Mustard may become common crop in effort to prevent water pollution

Mustard is about to become a regular sight on Irish cereal farms because it has been identified as the crop most likely to prevent…

Mustard is about to become a regular sight on Irish cereal farms because it has been identified as the crop most likely to prevent groundwater being contaminated by nitrates during the winter.

At the Teagasc national tillage conference in Carlow, cereal farmers were told they should sow mustard during winter to prevent nitrates flowing off land.

The conference was told by Dr Owen Carton, of the Teagasc Research Centre at Johnstown Castle, that mustard had been identified as the most powerful protection against leaching of nitrates when land is not being used in the winter.

Dr Carton said that mustard, which is not normally grown here, absorbs and holds the nitrates better than any other crop which would be sown after crops have been harvested.

READ MORE

"The alternative is to grow a winter crop but for some operators that would not be feasible," he said.

Dr Carton said it was generally accepted that in some areas, especially areas identified as Nitrate Vulnerable Zones by the Environment Protection Agency, that it would be mandatory for farmers to grow a mustard crop when the land was fallow in the winter.

He said the mustard crop had been found to absorb and hold nitrates more efficiently than any other alternative crop and it would also be cheap to grow. "When the spring crops are being planted, the mustard would just be ploughed back into the earth," he said.

Dr Carton rejected suggestions that cereal farmers were responsible for damaging water in rural areas but accepted that many of the zones identified were also areas where there was cereal growing.

He told farmers attending the conference not to be panicked by reports that they could not farm commercially when curbs on nitrates were introduced.

"If cereal farmers follow the recommendations laid down by Teagasc on fertiliser use, there will be no loss of yield," he said.

Environmental issues dominated this year's conference, which is being held against the backdrop of an EU demand on the Government to introduce severe curbs on fertiliser use.
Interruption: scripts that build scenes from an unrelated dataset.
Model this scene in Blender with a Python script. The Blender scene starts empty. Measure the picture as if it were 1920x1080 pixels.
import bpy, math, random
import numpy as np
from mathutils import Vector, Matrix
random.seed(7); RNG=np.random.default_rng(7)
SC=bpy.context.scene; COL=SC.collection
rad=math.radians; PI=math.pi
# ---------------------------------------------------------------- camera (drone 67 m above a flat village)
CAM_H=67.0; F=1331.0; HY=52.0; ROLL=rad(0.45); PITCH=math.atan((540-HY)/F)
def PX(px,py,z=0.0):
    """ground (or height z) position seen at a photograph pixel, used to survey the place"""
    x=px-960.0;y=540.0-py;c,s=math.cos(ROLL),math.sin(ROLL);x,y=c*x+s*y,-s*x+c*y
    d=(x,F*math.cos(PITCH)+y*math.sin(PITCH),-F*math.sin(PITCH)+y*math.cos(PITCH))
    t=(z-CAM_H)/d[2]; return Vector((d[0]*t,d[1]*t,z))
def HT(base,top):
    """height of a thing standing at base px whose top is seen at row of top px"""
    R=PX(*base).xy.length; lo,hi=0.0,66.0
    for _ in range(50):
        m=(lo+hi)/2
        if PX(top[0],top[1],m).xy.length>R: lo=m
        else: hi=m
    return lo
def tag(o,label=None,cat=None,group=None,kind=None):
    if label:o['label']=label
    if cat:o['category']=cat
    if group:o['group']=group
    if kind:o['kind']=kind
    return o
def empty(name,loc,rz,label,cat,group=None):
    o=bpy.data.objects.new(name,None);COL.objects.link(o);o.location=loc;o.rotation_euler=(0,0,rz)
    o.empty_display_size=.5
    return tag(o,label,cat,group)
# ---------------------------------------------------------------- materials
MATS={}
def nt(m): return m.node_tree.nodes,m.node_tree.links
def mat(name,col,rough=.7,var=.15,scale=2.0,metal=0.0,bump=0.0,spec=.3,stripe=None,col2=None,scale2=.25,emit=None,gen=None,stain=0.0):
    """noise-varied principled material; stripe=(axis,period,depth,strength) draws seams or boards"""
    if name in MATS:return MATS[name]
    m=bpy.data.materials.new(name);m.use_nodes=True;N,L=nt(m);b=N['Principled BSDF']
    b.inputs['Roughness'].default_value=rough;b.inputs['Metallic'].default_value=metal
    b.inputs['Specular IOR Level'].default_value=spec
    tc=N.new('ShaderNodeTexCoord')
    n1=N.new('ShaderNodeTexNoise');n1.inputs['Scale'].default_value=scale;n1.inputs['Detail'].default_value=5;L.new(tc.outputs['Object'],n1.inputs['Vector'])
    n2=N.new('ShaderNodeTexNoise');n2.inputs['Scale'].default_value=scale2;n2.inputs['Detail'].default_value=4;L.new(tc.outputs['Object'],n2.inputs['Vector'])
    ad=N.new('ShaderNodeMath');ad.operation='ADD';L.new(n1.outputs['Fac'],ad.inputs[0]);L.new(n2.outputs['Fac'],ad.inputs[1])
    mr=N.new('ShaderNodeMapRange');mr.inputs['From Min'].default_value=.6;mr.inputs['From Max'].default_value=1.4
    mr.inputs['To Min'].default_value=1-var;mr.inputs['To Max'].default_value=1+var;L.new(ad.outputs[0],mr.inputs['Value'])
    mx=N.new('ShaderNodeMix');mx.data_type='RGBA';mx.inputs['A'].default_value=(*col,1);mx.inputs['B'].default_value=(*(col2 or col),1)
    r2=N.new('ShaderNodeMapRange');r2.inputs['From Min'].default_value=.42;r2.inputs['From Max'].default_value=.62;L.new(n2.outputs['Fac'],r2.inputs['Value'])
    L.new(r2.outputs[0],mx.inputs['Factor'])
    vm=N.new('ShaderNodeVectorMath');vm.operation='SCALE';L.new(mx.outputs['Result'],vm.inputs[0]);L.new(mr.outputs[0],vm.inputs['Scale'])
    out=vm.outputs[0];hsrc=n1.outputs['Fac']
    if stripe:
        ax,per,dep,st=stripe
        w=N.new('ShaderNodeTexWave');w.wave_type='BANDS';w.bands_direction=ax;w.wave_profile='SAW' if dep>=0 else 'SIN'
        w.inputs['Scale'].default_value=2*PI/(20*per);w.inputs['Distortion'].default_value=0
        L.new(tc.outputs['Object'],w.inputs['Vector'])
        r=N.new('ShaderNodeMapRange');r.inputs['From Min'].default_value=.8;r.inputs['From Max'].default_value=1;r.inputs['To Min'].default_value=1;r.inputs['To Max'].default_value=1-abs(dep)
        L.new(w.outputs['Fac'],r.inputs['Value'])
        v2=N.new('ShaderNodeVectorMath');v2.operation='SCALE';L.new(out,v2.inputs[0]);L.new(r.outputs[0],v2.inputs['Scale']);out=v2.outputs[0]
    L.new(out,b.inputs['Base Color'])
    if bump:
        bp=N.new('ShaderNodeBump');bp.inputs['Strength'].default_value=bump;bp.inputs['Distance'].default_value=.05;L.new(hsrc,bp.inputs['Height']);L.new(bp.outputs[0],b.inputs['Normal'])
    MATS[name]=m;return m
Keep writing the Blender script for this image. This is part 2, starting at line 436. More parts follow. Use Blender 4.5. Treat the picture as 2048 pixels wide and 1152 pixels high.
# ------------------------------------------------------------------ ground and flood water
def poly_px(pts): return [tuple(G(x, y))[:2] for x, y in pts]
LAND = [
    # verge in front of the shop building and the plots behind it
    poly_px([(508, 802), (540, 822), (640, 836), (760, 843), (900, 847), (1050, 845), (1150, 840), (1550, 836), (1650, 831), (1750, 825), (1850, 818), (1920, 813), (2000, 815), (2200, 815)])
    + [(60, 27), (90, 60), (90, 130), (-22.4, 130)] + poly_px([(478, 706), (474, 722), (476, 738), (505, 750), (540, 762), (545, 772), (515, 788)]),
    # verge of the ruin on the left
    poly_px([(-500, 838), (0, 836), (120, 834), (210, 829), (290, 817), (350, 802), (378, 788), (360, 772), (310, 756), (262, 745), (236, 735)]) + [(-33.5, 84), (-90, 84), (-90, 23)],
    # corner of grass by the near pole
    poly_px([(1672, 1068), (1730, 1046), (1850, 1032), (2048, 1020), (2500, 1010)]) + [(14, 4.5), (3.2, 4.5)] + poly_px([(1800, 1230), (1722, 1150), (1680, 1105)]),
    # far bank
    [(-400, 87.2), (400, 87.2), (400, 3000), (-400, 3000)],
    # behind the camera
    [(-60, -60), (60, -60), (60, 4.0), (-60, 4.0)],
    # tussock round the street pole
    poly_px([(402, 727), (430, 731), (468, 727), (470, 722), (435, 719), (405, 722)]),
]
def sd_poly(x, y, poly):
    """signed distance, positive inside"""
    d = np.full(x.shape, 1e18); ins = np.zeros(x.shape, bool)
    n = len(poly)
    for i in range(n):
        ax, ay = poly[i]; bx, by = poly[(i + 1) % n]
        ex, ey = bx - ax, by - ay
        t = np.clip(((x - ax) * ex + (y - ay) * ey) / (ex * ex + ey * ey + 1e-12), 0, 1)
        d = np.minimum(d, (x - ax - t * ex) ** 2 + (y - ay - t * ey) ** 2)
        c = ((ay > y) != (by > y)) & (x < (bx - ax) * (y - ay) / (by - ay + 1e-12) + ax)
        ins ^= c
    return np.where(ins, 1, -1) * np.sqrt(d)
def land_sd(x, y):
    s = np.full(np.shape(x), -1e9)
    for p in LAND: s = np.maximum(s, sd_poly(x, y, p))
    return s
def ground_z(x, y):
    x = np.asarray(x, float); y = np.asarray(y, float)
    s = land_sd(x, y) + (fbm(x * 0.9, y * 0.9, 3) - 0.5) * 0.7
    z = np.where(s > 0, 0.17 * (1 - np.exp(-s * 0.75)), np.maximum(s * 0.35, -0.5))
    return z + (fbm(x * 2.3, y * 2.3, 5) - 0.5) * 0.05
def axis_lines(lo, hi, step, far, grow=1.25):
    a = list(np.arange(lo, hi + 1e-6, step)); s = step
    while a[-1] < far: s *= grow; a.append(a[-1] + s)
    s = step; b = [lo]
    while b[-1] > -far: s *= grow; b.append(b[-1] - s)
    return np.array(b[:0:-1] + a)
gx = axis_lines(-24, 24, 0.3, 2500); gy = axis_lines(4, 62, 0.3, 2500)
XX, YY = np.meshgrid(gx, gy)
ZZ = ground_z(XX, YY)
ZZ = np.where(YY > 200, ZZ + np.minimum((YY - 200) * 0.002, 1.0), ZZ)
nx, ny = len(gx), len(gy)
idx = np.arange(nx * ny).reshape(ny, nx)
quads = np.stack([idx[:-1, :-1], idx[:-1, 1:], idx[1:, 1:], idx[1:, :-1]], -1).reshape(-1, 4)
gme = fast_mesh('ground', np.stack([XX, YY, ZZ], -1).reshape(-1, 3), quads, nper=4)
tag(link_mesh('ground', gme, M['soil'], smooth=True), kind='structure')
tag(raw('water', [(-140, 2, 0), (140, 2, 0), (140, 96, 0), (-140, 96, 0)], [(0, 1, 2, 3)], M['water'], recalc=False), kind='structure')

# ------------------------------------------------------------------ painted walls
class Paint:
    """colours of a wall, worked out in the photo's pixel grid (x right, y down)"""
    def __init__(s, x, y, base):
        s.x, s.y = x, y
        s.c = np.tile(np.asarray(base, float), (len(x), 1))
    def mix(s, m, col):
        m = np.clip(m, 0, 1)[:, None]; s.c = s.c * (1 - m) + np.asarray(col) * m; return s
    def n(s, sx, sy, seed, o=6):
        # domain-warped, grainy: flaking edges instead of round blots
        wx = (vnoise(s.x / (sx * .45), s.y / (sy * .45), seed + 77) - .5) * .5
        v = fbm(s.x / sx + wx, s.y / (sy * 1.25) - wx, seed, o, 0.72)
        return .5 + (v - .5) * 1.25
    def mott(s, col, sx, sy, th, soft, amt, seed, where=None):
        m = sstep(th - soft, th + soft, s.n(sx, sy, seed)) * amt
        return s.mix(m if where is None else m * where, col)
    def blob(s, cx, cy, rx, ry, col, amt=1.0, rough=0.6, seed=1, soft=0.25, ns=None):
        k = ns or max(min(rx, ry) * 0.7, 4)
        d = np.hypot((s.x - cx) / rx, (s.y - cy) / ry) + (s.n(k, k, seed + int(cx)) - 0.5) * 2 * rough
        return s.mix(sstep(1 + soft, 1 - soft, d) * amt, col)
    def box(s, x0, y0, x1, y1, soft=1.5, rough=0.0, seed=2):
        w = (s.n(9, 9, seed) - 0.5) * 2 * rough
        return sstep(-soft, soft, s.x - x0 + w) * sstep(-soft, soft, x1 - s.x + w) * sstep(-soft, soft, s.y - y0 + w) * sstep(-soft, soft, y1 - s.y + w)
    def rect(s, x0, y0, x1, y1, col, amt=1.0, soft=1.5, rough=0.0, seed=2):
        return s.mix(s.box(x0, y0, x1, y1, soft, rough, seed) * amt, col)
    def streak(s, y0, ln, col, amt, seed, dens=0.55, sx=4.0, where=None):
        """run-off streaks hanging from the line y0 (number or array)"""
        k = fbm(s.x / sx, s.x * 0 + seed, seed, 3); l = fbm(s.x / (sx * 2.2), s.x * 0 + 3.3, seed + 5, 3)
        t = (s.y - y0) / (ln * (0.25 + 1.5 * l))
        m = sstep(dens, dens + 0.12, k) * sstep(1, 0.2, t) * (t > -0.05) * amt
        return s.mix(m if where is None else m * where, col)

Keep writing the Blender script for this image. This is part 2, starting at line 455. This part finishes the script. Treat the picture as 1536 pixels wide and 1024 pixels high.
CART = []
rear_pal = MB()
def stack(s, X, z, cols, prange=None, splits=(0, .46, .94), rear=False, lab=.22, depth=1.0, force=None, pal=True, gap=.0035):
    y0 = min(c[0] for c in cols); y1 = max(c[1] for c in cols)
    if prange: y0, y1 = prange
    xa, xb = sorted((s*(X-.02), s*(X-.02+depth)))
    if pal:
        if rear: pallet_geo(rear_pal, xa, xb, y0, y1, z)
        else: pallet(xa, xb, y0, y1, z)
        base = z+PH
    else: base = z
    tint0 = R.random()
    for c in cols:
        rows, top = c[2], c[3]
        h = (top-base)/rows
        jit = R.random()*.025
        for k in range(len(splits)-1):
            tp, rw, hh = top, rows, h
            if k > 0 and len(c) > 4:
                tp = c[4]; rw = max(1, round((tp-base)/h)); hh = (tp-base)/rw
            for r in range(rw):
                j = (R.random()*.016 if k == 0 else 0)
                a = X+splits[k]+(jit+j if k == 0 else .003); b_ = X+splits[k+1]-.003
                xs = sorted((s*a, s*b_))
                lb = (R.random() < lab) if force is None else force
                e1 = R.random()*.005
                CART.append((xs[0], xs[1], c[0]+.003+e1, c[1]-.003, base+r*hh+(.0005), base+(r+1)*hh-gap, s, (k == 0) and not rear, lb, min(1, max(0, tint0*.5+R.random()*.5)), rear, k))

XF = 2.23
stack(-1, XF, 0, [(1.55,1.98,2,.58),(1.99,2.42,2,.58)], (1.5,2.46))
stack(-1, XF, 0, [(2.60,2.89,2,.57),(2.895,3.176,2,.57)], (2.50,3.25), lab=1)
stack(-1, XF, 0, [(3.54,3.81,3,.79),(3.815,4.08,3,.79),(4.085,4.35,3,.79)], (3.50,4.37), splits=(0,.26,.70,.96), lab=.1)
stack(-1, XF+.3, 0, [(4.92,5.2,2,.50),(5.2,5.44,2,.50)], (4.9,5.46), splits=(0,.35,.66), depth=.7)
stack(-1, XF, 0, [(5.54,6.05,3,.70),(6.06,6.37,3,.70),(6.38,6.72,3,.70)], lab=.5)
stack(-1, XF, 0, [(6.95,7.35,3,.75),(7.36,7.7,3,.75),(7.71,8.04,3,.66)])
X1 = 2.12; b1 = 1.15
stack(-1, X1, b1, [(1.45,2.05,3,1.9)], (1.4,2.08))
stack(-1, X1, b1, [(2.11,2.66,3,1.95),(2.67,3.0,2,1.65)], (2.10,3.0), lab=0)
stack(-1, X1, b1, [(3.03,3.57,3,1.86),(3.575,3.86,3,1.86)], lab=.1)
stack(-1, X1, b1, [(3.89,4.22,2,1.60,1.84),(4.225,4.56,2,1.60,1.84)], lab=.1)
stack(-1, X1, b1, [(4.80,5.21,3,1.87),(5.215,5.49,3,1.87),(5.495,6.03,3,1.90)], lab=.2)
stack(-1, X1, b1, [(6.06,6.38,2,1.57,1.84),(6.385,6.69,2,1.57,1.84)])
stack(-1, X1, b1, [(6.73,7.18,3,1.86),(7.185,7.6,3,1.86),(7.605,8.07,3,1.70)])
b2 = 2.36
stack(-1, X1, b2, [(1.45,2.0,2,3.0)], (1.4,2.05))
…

The head of Teagasc Oakpark's research centre, Mr Jim Burke, said while there had been damage to groundwater supplies from intensive farming and other activities, Ireland was far less damaged than most of the rest of the EU.

"We have experts coming in to us from all over Europe and they are amazed that we still have hedgerows. Most hedgerows have been ploughed out 30 years ago in the rest of the Union," he said.

He said Ireland was still breaching the levels of emissions agreed in the Kyoto agreement and ultimately this could put a major damper on economic development. The main curbs would be placed on industry but farming too would have to play its part in reducing emission levels and this could be achieved by concentrating on biomass crops for renewable energy.